Now I was standing in Marathon Florida, facing an angry man from Wisconsin in a lovely condo. I could feel his ire. Coming off him in silence. But clearly there, like the white streaks in his blonde hair.

There was no question now. Choosing to fish for “just five more minutes” had been the unpopular choice.
I’d offered to help clean the condo and then didn’t. He did all the cleaning and finished right before I came in to help.
Staying on the dock hadn’t been premeditated. The last piece of fish was cast and I was packing up the gear I’d scavenged from someone's tackle room.
I was fully expecting to feel the line lightly tug and carefully reel up another small, bright red crab. It would dance in the air for a few seconds before it caught on and realized escape was letting go of the bait.
With age comes wisdom though, through experience. So I was pleasantly amused when I reeled up a large crab. It calmly eyed me, reached up with its claw right above the hook, and SNIP! Made off with everything.

The dock by the marina was warm in the afternoon sun, a sweet tropical breeze seemed to always be blowing in the Keys.
I lazily thought up '....caught crabs in the Keys' jokes when I felt another tug. The first tug can be a fluke, it’s the second that makes your heart skip a serious beat. I wasn’t sure what it was, but it wasn’t a crab.
I’d taken to wearing gloves here in the tropics. In case I brought a barracuda or other sharp-toothed creature with a poor disposition out of the deep.
As I reeled, the end of the rod began to dip toward the water. Maybe I was snagged? On what? I didn’t want to snap the rod. I eased slack off the line, placed the rod on the dock and started pulling the line slowly by hand. Whatever it was, it was heavy! And it kept coming!
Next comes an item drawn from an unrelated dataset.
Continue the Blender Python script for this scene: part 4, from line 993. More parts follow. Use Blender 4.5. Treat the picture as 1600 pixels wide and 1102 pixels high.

As I pulled, something large and dark slowly appeared in the water. Mottled and brown in spots, it looked like a piece of wood. It was less than a foot from the surface. Frantically I tried to figure out what it was, and how I would get it out of the water. 'How was it even hooked?' Then it looked at me.
One large eye locked with mine. “THAT’S NOT A LOG!!” I shrieked to some pelicans nearby.
The fish must have heard me too. It turned it's head, for the first time in its long ascent to the surface and the line snapped like a wet noodle.
I watched the only reason I had for not helping clean, slowly swim away.

Two weeks later and 1500 miles back in Canada, I opened an email from the Prince of Wisconsin. He’d headed off to South America from Florida. I felt legitimately bad about the condo incident, my unpopular opinions, and hobbies; he didn’t fish and it was never 4:20.
The newsletter style, group email update about his adventures included several photos. In the last one, I found the reason I would make the same decisions. The reason I would never have regrets in life.
It was a picture of him and his next chick on top of a temple in a jungle, grinning ear to ear, his hand hooked on the ass of his latest catch.